Nevertheless, for the industry’s top tier of contractors, Level 2 BIM – where the design models can originate separately but operate federatively, and government clients will expect five COBie “data drops” – is within sight. For this group, the challenge now is getting their supply chain up to speed, often via BIM workshops and awareness days – a priority mentioned by BAM, Willmott Dixon and Speller Metcalfe in our case studies.

Ben Wallbank, a BIM consultant at SmartBIM Solutions, says that supply chain engagement by Tier 1 contractors is already well under way, and likely to be rapidly followed by supply chain validation  and BIM-based selection. “I already work with a contractor that is talking about banding its supply chain subcontractors into three levels of BIM validity, and then selecting [for projects] on the basis of their BIM ability. The implication is, if their existing supply chain can’t do what they want, they will go to those who can.”

But although that engagement process is under way, Wallbank and others stress that it will be technically possible for a Tier 1 contractor to win a central government-funded project without a fully BIM-ready supply chain. “At Level 2 BIM, the main design consultants have to collaborate, and then the model is brought together only for pretty simple stuff, like COBie. Yes you can get away with [not having everyone participate in BIM], and no it doesn’t matter,” he says.

Don Ward, chief executive of Constructing Excellence (CE), which runs a series of regional CE clubs for the industry argues: “Our main focus is working with Tier 3 and 4 suppliers. There’s no need for all these companies to buy Autodesk, we’re counteracting a disinformation that it’s about investing in big software packages. You can certainly do Level 2 BIM data exchange without going near CAD. It’s more a question of culture and process, you have to standardise the way you provide information.”
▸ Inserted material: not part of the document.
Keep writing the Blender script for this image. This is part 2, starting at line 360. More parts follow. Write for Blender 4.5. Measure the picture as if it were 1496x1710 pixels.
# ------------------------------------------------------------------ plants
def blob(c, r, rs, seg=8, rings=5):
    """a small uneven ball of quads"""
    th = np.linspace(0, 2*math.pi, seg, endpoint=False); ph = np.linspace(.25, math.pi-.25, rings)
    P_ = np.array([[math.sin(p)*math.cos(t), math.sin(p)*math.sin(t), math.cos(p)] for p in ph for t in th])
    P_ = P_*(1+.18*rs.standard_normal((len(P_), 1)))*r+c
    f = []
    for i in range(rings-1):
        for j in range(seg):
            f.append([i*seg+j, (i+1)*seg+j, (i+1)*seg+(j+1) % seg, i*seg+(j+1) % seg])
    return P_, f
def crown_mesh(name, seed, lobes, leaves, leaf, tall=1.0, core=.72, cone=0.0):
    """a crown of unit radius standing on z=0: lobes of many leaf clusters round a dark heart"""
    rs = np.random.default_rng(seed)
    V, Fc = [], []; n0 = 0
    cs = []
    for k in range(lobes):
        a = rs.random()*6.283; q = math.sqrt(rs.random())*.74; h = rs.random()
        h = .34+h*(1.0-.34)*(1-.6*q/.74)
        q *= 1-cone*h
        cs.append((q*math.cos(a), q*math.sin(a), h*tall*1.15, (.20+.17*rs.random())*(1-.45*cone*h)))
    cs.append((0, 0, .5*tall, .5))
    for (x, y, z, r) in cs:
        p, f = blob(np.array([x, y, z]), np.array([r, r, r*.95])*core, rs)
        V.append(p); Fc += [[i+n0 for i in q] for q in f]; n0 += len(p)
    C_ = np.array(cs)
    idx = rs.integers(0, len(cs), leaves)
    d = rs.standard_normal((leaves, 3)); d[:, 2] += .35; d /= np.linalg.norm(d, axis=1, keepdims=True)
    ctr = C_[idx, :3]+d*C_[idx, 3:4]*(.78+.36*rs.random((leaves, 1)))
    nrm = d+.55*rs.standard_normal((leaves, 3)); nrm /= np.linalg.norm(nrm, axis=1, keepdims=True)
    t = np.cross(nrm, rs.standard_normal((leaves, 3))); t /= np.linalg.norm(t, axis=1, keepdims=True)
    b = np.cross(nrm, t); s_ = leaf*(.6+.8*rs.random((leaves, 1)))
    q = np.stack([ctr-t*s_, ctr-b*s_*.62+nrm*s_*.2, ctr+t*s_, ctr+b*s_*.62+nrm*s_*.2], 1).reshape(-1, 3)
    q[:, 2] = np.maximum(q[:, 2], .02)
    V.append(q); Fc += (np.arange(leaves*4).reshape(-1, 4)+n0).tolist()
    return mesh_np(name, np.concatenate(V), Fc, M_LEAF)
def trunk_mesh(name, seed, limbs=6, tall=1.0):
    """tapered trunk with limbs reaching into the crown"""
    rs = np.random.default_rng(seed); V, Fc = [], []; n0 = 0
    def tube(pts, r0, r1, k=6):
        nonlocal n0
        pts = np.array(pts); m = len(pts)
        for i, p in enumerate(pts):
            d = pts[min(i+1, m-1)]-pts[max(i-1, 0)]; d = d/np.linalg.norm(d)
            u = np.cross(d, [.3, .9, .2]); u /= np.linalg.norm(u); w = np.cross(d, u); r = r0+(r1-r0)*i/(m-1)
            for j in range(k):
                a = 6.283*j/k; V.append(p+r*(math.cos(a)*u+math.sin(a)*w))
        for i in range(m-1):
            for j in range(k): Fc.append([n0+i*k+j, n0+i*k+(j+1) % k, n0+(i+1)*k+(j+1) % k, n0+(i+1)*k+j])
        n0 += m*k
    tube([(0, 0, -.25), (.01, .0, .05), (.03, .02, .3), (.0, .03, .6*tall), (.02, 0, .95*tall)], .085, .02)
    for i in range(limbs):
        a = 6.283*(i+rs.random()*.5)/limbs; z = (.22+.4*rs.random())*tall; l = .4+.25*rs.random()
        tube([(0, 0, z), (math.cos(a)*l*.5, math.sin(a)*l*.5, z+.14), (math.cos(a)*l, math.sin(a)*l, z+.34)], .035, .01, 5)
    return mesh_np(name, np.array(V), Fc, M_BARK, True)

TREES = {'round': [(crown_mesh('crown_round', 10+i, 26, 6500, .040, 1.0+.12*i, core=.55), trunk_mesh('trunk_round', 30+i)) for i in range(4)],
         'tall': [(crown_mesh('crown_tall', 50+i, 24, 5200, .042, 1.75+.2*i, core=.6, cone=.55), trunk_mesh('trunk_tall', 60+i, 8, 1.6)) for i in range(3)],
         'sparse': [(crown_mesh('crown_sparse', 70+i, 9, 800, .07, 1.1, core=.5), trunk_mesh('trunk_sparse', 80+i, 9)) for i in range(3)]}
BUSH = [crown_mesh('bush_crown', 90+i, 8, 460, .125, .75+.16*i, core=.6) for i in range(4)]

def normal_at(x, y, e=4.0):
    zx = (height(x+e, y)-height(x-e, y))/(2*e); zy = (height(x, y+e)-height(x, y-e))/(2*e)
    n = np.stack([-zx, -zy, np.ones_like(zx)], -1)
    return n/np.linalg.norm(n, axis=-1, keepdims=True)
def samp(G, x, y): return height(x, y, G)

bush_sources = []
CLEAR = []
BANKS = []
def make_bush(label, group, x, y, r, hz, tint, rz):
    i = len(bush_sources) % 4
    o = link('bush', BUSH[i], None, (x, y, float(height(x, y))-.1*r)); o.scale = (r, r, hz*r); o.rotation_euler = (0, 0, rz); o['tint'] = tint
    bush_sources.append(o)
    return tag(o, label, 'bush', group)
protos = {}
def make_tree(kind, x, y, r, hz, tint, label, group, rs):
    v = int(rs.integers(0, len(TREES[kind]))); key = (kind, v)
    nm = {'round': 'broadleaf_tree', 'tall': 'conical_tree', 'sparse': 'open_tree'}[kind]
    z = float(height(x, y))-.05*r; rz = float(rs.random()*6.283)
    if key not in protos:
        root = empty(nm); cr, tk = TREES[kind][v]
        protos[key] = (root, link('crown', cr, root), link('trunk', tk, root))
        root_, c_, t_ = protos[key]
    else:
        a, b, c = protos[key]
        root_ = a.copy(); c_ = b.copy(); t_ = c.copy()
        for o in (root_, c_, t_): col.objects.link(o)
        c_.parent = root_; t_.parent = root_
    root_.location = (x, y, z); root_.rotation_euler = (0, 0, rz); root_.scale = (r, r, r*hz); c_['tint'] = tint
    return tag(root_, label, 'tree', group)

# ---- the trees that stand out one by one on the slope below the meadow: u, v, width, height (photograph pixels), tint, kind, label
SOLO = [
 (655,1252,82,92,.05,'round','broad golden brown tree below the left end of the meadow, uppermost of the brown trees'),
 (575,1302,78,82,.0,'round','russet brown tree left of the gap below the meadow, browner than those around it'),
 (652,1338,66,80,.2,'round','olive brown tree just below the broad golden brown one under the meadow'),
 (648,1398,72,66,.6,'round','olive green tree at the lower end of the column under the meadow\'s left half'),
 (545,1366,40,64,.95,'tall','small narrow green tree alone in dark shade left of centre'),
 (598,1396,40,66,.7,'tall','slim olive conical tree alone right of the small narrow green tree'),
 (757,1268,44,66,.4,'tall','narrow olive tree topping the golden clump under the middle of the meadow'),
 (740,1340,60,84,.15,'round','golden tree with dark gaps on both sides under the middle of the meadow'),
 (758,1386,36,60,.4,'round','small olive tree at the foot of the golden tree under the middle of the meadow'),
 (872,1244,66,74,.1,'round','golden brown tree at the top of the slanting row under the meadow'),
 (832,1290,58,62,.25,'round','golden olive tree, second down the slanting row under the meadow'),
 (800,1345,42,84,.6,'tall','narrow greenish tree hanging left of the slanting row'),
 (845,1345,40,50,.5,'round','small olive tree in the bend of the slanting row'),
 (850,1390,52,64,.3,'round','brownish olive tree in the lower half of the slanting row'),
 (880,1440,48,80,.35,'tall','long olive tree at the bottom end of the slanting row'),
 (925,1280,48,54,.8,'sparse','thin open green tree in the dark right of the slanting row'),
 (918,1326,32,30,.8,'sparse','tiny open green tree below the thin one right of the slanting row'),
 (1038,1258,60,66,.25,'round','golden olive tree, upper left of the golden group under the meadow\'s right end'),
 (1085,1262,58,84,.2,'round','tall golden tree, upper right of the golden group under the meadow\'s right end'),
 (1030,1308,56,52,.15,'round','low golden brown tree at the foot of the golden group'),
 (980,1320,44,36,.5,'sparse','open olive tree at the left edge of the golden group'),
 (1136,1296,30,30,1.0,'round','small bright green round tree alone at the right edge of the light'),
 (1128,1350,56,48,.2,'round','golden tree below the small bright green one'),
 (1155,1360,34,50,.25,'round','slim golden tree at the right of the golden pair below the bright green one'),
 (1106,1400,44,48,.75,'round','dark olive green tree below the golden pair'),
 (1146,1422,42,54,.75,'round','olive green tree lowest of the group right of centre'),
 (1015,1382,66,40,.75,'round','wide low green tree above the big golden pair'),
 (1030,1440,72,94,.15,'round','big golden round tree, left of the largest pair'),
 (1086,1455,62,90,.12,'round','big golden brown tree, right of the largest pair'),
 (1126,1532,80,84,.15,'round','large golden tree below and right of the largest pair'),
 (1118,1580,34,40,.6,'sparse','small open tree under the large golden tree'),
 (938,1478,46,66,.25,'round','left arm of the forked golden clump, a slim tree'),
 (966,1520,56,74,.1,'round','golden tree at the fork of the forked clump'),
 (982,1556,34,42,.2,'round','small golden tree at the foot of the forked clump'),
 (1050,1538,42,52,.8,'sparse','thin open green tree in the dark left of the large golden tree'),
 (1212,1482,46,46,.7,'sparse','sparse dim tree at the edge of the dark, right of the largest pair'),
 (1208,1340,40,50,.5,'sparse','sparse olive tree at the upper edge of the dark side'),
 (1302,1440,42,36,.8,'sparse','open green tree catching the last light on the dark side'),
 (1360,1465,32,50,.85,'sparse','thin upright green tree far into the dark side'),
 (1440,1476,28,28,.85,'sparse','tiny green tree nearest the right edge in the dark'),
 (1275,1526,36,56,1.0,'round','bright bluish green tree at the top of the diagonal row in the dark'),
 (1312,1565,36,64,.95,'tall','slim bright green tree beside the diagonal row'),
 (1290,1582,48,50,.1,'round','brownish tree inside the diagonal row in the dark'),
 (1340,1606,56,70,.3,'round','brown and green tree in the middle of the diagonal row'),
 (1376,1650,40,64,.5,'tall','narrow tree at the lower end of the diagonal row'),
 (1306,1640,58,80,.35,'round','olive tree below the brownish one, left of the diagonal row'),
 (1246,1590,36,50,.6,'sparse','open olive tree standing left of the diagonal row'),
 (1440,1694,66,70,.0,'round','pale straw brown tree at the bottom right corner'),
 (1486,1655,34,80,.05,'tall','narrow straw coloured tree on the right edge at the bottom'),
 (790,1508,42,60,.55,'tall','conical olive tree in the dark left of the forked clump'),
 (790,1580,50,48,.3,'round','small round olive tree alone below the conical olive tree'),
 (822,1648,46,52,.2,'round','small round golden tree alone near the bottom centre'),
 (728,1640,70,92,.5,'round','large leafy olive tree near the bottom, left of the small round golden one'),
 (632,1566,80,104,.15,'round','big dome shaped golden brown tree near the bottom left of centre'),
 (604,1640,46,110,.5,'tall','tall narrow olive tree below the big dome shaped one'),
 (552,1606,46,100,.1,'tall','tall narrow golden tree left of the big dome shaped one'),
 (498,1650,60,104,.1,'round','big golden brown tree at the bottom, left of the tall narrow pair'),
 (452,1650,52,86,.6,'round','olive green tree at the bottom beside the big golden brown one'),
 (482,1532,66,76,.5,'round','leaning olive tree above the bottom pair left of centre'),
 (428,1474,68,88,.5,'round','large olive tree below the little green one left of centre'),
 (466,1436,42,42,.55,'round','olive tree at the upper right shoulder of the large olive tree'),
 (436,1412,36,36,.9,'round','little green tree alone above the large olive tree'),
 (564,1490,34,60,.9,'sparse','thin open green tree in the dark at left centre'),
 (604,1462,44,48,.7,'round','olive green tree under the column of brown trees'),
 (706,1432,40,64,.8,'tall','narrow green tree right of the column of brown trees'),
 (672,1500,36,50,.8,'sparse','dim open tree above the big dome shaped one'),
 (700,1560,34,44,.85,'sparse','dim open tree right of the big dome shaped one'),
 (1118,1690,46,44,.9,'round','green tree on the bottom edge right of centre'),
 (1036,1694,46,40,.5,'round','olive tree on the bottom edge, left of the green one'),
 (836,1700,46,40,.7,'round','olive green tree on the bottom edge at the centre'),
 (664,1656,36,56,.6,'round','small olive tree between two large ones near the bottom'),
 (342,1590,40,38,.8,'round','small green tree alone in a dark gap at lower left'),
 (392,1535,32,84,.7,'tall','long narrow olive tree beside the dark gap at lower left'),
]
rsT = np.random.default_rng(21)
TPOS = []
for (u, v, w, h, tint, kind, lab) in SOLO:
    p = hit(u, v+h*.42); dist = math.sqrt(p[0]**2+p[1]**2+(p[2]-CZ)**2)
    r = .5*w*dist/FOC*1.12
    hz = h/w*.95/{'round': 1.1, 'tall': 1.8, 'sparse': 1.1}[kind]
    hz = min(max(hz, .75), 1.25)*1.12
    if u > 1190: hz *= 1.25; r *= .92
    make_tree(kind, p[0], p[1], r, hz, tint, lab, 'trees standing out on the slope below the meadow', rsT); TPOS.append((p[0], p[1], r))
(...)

The COBie data drops themselves are becoming better understood. As Wallbank explains, at drop 0 the client defines the information it will require from the team; drops 1 and 2 essentially involve the design team and relate to RIBA stages B and D; data drops 3 and 4 will be coordinated by the main contractor, with drop 4 coming at completion and including all as-built information. Finally, there is a fifth data drop a year after completion, coordinated by the building management team.

But COBie requirements will vary according to what the building is. “Eighty-five to 90% of the information required by COBie will be the same: what is the space, what is it used for, what should be in it. But there will be a different ‘drop 0’ for the Department for Education or the NHS. But after that the data will be structured in such a way that we will be able to drill into it for all sorts of things we haven’t yet thought of,” says Wallbank.

Some have further to travel on the BIM journey than others – such as SMEs that already feel disadvantaged in terms of securing public sector work. But there is also the possibility that BIM could offer the equivalent of an overtaking lane: SMEs that reach BIM readiness before larger brethren could find that the range of opportunities open to them increases. That, at any rate, has been the promising experience of SMEs Nu Construction and Speller Metcalfe.

“We’ve had architects and a firm of structural engineers contact us, saying, ‘can you come and tell us what you’re doing [on BIM], we’ll tell you what we’re doing, and maybe you’ll consider us for tender lists?’ By being a little bit ahead of the game, it looks like there are commercial benefits,” says Adrian Speller, environmental manager at Speller Metcalfe.

Gemma Lennon, business development manager at Nu Construction, agrees: “I go and see a lot of people, and I always talk about BIM. I’m finding that architects are starting to say ‘great, if you get BIM, we want to work with you’.”

Framework agreements

Government clients, including executive agencies such as the Defence Infrastructure Organisation and Education Funding Agency, are also on a BIM journey. At present, many find procuring construction projects challenging enough, but from 2016 they will have a parallel BIM project to procure too. Although local authorities are not covered by the government’s BIM mandate, many are falling in line, and framework agreements straddling local and central government spend are likely to boost this trend.

The industry’s online collaboration platforms, led by Asite, 4Projects and Conject (formerly BIW) are also on a BIM journey. Respectively, their online data management services are used by top-tier contractors including Laing O’Rourke and Balfour Beatty; Vinci and Morgan Sindall; and Lend Lease and Mace. 4Projects’ system is currently being used by the Ministry of Justice and Interserve for the Cookham Wood Level 2 BIM early adopter project, while Asite is working with Northumbria University’s BIM Academy to trial its eBIM model.

Nevertheless, the general view is that the collaboration platforms haven’t been setting the pace on BIM. But that could be changing: 4Projects has a new American owner, and Conject is using Ecobuild to announce it is stepping up its BIM offer. “It won’t be about the model – our strength is in project governance, collaboration and compliance. So we’ll pick up the IFC-standard [design] model and work with the data to support 5D BIM – incorporating time and cost – and also auditing and logging COBie data,” says a spokesperson.

Collaboration

IFCs (Industry Foundation Classes) are also on a journey. The IFC schema would allow data in one package to be exported to the next without loss of accuracy and is essential to the concept of open BIM: software from multiple software vendors blended into a single BIM environment, with construction companies able to collaborate and innovate irrespective of what’s on their PCs. But it’s noticeable that in three of our case studies, single-platform closed BIM, powered by Autodesk Revit and Autodesk Navisworks, was dominant.

At present, Autodesk and Bentley Systems have only partially signed up to the IFC schema, so open BIM is still playing catch up. But as IFC-standard-setting body buildingSMART UK has been recently rejuvenated and taken over by BRE, it’s now likely that the IFC adoption process will be given an important boost.

In answer to the question “where are you on the BIM journey?”, no one can truly say they’ve arrived. That’s the logic of BIM – it’s capabilities are so varied that no one company or client will ever achieve everything it’s capable of. And that’s also the opportunity it offers: construction businesses can take the opportunity to innovate and differentiate themselves in a whole new arena.